The actual doing part of prepping and organizing around time off is quite simple. The mindset to unlock our ability to recover and replenish is the most difficult part. Our mind has a way of gnawing at our greatest fears and insecurities related to our work drive (need for competence, feeling valued, feeling trusted, not letting others down, moving faster/doing it better than others, etc.). It can present deep-seated obstacles to accessing the energy recovery we need for personal sustainability and ironically, work and life effectiveness. 

Optimize your pre-vacation work time. My realization moment as an ambitious achiever was first to recognize that regular and intentional rest is the most reliable way to influence a consistent performance state.
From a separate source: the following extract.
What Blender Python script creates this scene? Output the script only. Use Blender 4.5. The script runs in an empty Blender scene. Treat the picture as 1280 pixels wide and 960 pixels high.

We need to intentionally plug into rest, taking time off to find joy, reconnect to ourselves, reflect, restore homeostasis and assimilate all of work’s pressures and demands, if we want to return to work more poised, refreshed and focused. Put simply, if the vacation is interspersed with work rather than compartmentalized, then renewal doesn’t happen and there’s a greater likelihood of burnout. 

While building awareness around your psychological barrier may be sufficient for you to overcome it, here are five simple and practical steps to increase joy and presence during your time away and set the stage for a more renewing and energizing out-of-office experience. 

1. Two weeks before your travel, add an email signature that notes your upcoming vacation dates. This way, people you’re corresponding with have a heads-up that you’ll be unavailable.

2. Anticipate emergent needs and discuss what constitutes emergent — clear, present and urgent — with your team (likely very few things will hit that are truly time-sensitive). Identify no more than three trusted colleagues and inform them how to respond on your behalf. This is a great way to delegate, avoid micromanagement and help others grow, all while allowing you to rest.

3. Set up your auto-reply and be clear about who to contact and under what circumstances. Don’t just list departments. List the actual project or subject matter.

4. Stop yourself from constant email checking by disabling push notifications or creating a VIP filter for only those people who should be able to disturb you from the rare time you’re not working.

5. Schedule a re-entry day. If possible, put the date you’re coming back as one day after you actually return, so you can have a full day to simply go through emails and to prioritize your work for the week. I’ve tried a half-day on this and trust me, you’ll want to use the full day. And by the way, that re-entry day should be a true workday, not a final day of your vacation that you’re sacrificing to get work under control. 

Recapture your vacation. Rest, renew and come back to work refreshed and poised for the steady stream and high volume of work. It will still be there for you.